In our earlier discussion of valid patterns of arguments, we focus on patterns which can be described using letter symbols that stand for individual statements. Here is modus ponens again:

If P then Q.
P.
Therefore, Q.

As you may recall, the letters P and Q stand for statements. The patterns of valid arguments below are somewhat different though, because the patterns involve breaking down statements into their individual components. We hope the examples given make it easy to understand what the patterns are.

Every F is G.
x is F.
So x is G.

Example: Every whale is a mammal. Moby Dick is a whale. So Moby Dick is a mammal.

Every F is G.
Every G is H.
So every F is H.

Example: Every whale is a mammal. Every mammal is an animal. So every whale is an animal.

Every F is G.
x is not G.
So x is not F.

Example: Every whale is a mammal. Nemo is not a mammal. So Nemo is not a whale.

No F is G.
x is F.
So x is not G.

Example: No whale is an insect. Moby Dick is a whale. So Moby Dick is not an insect.

Every F is either G or H.
x is F.
So x is either G or H.

Example: Every human being is either alive or dead. Einstein is a human being. So Einstein is either alive or dead.

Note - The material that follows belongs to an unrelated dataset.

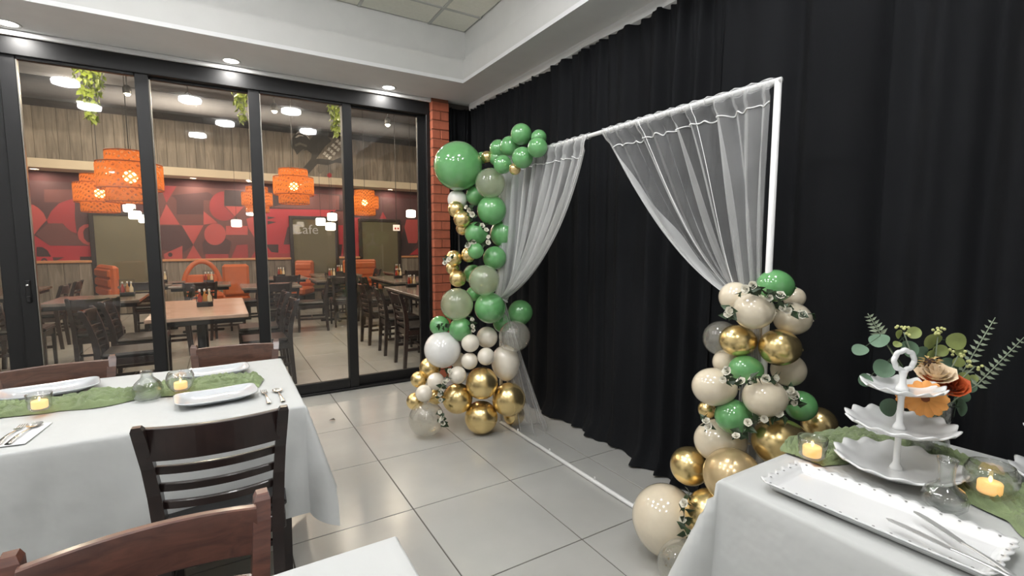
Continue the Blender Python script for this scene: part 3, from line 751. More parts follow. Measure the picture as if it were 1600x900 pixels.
# hanging ivy
def leaf_pts(l, w, curl=.15):
    return [(0, 0, 0), (w*.5, l*.35, curl*w), (0, l, -curl*l*.4), (-w*.5, l*.35, curl*w), (0, l*.45, 0)], [(0, 1, 4), (1, 2, 4), (2, 3, 4), (3, 0, 4)]
ivy_leaf = MB().add(*leaf_pts(.065, .052)).mesh('leaf', m_ivy)
def ivy(u, v, w, length, width, n, label, seed):
    rnd = random.Random(seed); p = at_w(u, v, w)
    o = thing('hanging_ivy', label, 'plant', p, 0, 'ivy hanging from the restaurant ceiling')
    st = MB()
    for k in range(5):
        a = rnd.uniform(0, 6.28); q = [(0, 0, .4)]
        for i in range(1, 7): q.append((width*.4*math.cos(a)*(1-i/8)+rnd.uniform(-.02, .02), width*.4*math.sin(a)*(1-i/8), .3-length*i/6*rnd.uniform(.8, 1)))
        st.tube(q, .003, 5)
    st.build('stem', m_leafd, o)
    MB().lathe([(.1, .28), (.12, .42)], 16).build('planter', m_iron, o)
    MB().tube([(0, 0, .4), (0, 0, 3.86-p.z)], .006, 6).build('hanger', m_iron, o)
    for k in range(n):
        t = rnd.random()**1.15; rr = width*.5*(1-t*.75)*math.sqrt(rnd.random()); a = rnd.uniform(0, 6.28)
        c = link('leaf', ivy_leaf, o); c.location = (rr*math.cos(a), rr*math.sin(a), .25-t*length)
        c.rotation_euler = (rnd.uniform(-2.4, -.8), rnd.uniform(-.6, .6), a+PI/2+rnd.uniform(-.7, .7)); s_ = rnd.uniform(.7, 1.3); c.scale = (s_, s_, s_)
ivy(140, 136, 5.6, .62, .36, 230, 'bright green ivy hanging in the first door pane', 11)
ivy(376, 160, 5.8, .46, .26, 130, 'green ivy with a bare trailing stem beside the middle door post', 12)
ivy(525, 180, 6.2, .5, .24, 140, 'yellow-green ivy hanging before a bright spotlight', 13)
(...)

Obviously there are lots of such valid patterns of arguments. See if you can construct some more of your own. There are also patterns of arguments that look similar but which are not valid patterns, e.g.

No F is G.
No G is H.
So no F is H.

Example: No whale is a spider. No spider is warm-blooded. So no whale is warm-blooded.

As you can see, this argument is not valid. If you are interested, you can read the tutorials on Venn diagrams, since they are useful tools for evaluating the validity of such arguments. In formal logic, predicate logic is used to formalize and study such arguments more systematically.